Outro foco de preocupação é quem vai representar as administrações tributárias de municípios menores, que hoje não têm suas próprias procuradorias especializadas em temas tributários.
O governo não quer incentivar a proliferação de novas carreiras, e a função deve ser delegada a alguma estrutura já existente. Mesmo assim, houve divergências.
Uma ala queria que a interpretação jurídica fosse feita pelos próprios auditores fiscais municipais, o que é considerado indevido por alguns técnicos.
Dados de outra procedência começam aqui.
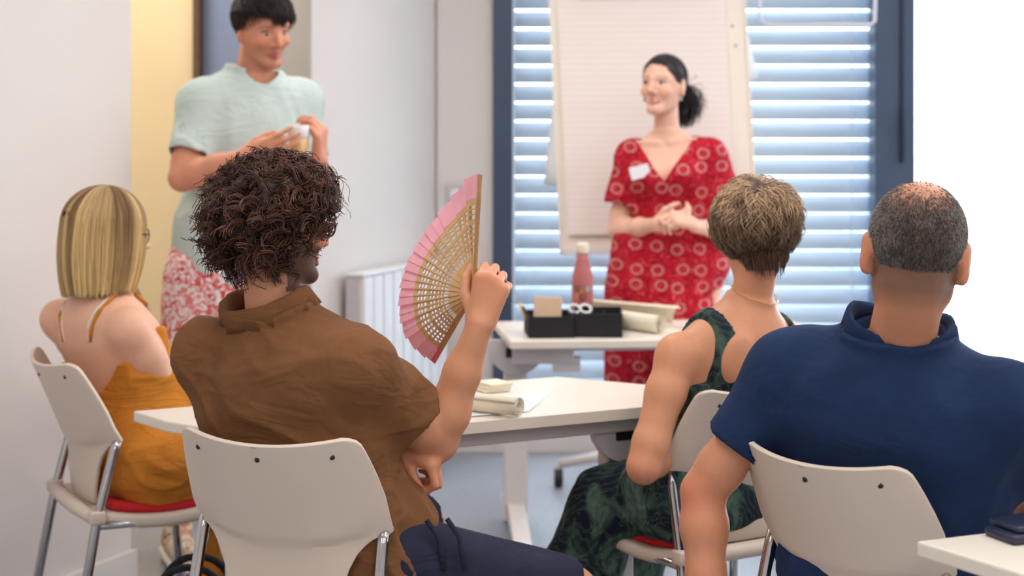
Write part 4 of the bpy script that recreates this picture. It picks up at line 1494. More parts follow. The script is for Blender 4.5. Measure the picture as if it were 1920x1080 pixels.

A solução seria vincular os municípios menores às procuradorias das capitais, mas as próprias prefeituras pediram para serem representadas pelas procuradorias estaduais.
Há necessidade de alinhamento também com os entendimentos adotados no âmbito da CBS, para evitar situações esdrúxulas em que o contribuinte se livra da cobrança de um tributo, mas mantém a obrigação de pagar o outro, a despeito de o fato gerador ser o mesmo.
Segundo técnicos envolvidos na discussão, a União tenta resguardar para si a tarefa de ser o órgão central para dirimir as divergências e garantir que as jurisprudências de IBS e CBS caminhem juntas.
Essa reivindicação, porém, enfrenta resistência dos estados, que alegam impossibilidade legal de aceitar uma vinculação automática aos entendimentos tributários da União.
A discussão gira em torno apenas do contencioso administrativo. Como mostrou a Folha, há todo um debate em paralelo sobre como resolver os conflitos judiciais envolvendo os novos tributos.
O governo estuda uma nova PEC (proposta de emenda à Constituição) para criar um foro nacional que concentre os julgamentos ligados a CBS e IBS.
A proposta também estabelece um novo tipo de ação, chamada de ADL (Ação Declaratória de Legalidade), para que atores legitimados pela Constituição Federal possam acionar diretamente o STJ (Superior Tribunal de Justiça) para fixar a interpretação jurídica sobre a aplicação dos novos tributos.
A proposta está sendo elaborada pela AGU (Advocacia-Geral da União) e pelo Ministério da Fazenda, em diálogo com o Judiciário e também estados e municípios.